Doc 5-  Quiniot Joseph, Livret professionnel maritime, archives personnelles, P. 27


          Selon un autre marin, Jean Cousin, qui a travaillé sur des chalutiers de M. Frédéric pendant 7 ans de 1958 à 1964, celui-ci facturait trois chaluts par marée, même si aucun ou un seul chalut était perdu et plusieurs couches de peinture –cinq – lors d’opération s de rénovation des navires, sans pour autant le réaliser effectivement[8].
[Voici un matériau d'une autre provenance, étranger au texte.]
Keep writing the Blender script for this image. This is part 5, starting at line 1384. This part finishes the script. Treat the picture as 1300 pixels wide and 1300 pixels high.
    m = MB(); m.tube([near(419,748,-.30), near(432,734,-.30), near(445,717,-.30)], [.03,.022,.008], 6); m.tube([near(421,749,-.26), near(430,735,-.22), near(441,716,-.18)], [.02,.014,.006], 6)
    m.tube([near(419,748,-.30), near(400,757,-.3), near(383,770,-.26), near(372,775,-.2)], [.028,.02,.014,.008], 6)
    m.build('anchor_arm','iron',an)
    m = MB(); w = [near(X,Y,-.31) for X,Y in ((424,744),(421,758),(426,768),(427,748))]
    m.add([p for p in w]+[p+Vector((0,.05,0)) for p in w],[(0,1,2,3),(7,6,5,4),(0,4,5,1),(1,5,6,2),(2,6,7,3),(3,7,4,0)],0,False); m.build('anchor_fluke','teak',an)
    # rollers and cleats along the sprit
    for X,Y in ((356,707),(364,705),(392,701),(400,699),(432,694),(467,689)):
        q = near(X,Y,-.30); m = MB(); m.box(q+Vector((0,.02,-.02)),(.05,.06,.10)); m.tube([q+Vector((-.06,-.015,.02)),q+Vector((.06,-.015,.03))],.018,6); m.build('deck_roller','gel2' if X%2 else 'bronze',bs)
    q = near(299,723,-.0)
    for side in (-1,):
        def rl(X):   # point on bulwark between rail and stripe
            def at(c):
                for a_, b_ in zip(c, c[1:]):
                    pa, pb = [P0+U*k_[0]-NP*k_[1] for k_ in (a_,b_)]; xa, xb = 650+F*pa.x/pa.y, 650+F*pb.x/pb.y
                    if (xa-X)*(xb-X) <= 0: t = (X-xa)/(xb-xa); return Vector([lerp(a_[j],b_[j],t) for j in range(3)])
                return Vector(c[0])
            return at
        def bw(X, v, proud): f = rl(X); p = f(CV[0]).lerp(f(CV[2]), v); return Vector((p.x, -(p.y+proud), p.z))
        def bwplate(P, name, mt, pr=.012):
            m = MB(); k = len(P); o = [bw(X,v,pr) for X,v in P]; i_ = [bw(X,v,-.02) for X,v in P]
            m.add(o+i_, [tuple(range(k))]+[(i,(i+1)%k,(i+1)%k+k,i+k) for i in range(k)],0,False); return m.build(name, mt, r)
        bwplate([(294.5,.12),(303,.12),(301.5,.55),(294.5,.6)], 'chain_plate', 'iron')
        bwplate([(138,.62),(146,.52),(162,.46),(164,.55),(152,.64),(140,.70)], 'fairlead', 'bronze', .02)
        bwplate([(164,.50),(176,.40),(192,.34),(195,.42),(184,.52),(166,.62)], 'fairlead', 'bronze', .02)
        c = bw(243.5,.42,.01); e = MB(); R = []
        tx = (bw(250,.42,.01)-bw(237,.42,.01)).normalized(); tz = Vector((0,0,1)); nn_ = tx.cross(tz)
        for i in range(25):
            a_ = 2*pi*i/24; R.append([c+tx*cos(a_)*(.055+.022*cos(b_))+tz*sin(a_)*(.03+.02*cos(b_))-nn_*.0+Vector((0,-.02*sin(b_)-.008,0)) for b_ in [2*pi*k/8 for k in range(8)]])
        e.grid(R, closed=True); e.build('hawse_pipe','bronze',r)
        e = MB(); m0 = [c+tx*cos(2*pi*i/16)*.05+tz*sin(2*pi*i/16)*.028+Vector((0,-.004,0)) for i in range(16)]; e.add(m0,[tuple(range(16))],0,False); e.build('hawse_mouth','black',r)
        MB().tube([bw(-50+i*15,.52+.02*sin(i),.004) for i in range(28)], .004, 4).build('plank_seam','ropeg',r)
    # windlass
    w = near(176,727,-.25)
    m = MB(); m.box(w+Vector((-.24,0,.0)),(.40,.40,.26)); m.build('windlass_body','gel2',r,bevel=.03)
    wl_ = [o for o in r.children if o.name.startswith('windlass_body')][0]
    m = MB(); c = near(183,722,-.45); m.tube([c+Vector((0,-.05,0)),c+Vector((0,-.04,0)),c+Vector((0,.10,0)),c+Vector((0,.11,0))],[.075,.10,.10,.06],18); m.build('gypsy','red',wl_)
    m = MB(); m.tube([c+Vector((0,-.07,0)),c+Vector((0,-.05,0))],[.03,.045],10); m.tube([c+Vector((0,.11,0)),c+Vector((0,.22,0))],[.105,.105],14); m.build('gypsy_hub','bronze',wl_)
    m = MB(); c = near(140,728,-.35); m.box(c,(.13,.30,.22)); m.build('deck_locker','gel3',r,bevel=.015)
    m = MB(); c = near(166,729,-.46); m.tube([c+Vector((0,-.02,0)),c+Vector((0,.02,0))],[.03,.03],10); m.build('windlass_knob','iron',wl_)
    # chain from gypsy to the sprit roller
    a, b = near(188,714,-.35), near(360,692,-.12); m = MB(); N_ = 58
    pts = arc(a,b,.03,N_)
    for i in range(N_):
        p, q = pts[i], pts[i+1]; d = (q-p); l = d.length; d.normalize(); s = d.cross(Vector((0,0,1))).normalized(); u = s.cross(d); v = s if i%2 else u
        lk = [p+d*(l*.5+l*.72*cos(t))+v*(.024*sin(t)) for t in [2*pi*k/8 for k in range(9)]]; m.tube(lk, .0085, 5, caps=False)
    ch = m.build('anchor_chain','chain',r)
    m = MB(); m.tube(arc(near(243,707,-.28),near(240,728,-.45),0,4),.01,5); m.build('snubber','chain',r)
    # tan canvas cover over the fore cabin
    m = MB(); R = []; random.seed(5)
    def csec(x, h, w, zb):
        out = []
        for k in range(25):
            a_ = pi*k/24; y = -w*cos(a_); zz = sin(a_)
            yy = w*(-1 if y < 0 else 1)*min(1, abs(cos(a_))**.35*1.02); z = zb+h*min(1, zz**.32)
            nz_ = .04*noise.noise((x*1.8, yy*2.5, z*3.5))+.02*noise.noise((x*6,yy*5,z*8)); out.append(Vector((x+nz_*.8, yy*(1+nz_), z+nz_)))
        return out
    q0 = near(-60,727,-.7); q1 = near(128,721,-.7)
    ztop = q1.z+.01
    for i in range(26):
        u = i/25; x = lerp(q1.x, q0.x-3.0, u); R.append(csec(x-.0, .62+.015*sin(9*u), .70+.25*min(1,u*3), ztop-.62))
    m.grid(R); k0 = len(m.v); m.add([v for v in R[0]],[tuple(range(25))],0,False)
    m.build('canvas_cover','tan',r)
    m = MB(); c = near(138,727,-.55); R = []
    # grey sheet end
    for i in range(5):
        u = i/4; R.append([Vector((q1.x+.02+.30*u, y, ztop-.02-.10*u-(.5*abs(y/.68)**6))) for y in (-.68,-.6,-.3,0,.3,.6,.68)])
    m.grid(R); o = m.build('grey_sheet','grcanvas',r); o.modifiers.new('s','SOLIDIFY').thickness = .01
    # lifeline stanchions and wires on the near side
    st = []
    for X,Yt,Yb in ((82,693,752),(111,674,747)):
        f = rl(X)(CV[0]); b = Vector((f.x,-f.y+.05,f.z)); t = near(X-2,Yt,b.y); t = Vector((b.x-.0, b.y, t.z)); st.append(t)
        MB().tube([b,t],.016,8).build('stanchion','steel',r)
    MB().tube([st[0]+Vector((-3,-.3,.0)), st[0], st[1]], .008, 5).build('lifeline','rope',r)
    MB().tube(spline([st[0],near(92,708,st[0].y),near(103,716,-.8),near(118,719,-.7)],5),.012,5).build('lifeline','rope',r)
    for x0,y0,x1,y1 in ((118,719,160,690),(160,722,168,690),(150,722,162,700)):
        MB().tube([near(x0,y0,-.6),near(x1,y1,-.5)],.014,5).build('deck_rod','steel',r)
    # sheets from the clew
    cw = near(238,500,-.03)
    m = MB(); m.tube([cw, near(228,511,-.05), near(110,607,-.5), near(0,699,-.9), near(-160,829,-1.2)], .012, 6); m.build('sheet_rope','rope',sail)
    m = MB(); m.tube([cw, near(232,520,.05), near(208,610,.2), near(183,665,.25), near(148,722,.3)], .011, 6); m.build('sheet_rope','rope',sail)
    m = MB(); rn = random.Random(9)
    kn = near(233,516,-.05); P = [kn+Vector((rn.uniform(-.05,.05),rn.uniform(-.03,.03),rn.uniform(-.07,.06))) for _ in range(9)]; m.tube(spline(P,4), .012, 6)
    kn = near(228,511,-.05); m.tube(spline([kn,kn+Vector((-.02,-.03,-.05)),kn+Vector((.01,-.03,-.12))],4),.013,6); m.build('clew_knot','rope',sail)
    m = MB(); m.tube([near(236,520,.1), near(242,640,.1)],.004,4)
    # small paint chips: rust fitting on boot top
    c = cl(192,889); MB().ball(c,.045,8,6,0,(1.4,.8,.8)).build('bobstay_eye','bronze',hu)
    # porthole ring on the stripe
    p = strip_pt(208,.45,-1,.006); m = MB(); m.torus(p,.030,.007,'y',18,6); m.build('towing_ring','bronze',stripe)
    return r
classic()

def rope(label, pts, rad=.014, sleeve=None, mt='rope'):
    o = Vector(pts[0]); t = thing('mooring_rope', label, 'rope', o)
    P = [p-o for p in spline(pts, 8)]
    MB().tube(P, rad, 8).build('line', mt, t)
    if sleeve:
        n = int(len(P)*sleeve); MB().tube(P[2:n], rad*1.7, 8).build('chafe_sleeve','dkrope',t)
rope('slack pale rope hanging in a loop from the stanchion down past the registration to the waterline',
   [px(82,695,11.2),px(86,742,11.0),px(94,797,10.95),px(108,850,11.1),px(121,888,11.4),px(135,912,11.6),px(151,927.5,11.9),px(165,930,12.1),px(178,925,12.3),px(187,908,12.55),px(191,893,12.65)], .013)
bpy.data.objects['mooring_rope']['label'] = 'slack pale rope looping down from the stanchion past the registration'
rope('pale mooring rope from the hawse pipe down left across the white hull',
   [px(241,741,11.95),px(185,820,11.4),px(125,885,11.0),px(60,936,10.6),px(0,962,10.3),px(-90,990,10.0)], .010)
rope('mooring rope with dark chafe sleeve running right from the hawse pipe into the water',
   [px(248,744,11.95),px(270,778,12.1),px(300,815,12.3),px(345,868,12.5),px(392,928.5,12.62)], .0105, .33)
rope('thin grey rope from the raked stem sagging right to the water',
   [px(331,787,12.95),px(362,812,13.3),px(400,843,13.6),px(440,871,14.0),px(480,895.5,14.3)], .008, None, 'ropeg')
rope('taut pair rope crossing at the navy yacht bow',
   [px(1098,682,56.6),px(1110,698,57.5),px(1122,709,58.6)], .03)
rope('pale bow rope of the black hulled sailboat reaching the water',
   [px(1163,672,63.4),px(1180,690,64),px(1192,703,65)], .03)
          Mais les aléas de la pêche et les promesses faites ont raison de lui. Il  fuit en Espagne avec sa famille, puis en Amérique Latine. Toujours selon M. Auger, un armateur de Concarneau, M. Norbert Jean, reprend alors l’affaire. Il vend peu à peu les chalutiers.

 

Henri Moulinier

 

 


[1] GAUBERT Yves, interview, Emile Vinet, ingénieur d’armement chez Oscar Dahl, www.histoiresmaritimesrochelaises, 10-2011

[2] Monsieur André Auger, armateur, créateur d’un premier quirat en 1958, avec l’Euros, pense, lui, que les sociétés quirataires sont de constitution plus tardive que l’immédiat après-guerre. Le développement de la flotte industrielle ne venant que plus tard, compte-tenu de la priorité des armements au lendemain de la guerre: reconstituer leurs flottes de pêche avec des droits qu’ils avaient déjà avant guerre, remettre en état ou transformer les navires réquisitionnés (rencontre du 21-11-2011).

[3] L’armateur rochelais Frédérique s’est enfui au Mexique, incapable de rembourser les capitaux empruntés et d’assurer de tels dividendes.

[4] FOURNET Philippe, « L’évolution récente de la pêche rochelaise », in Norois, n° 87, 1975, p. 443

[5] Rencontre avec M. André Auger du 21-11-2011

[6] La flotte de M. Frédérique, selon M. TELLIER, artisan – pêcheur, rencontré au Musée Maritime le 16-11-2011 : le Touraine, le Madone, Mon petit, L’Alsace, le Marianne Christina, le Marianne Nadine, le Pactole, l’Evel, le Languedoc, le Roussillon, l’Armagnac et le Gascogne

[7] QUINIO Joseph, chef-mécanicien à la pêche, Livret professionnel maritime. Retraité, il fréquente régulièrement le Syndicat des marins CGT, où je l’ai rencontré et recueilli son témoignage en décembre 2011.

[8] COUSIN Jean, marin- pêcheur retraité, Témoignage, lors d’une  rencontre au Syndicat CGT des marins de La Rochelle en décembre 2011.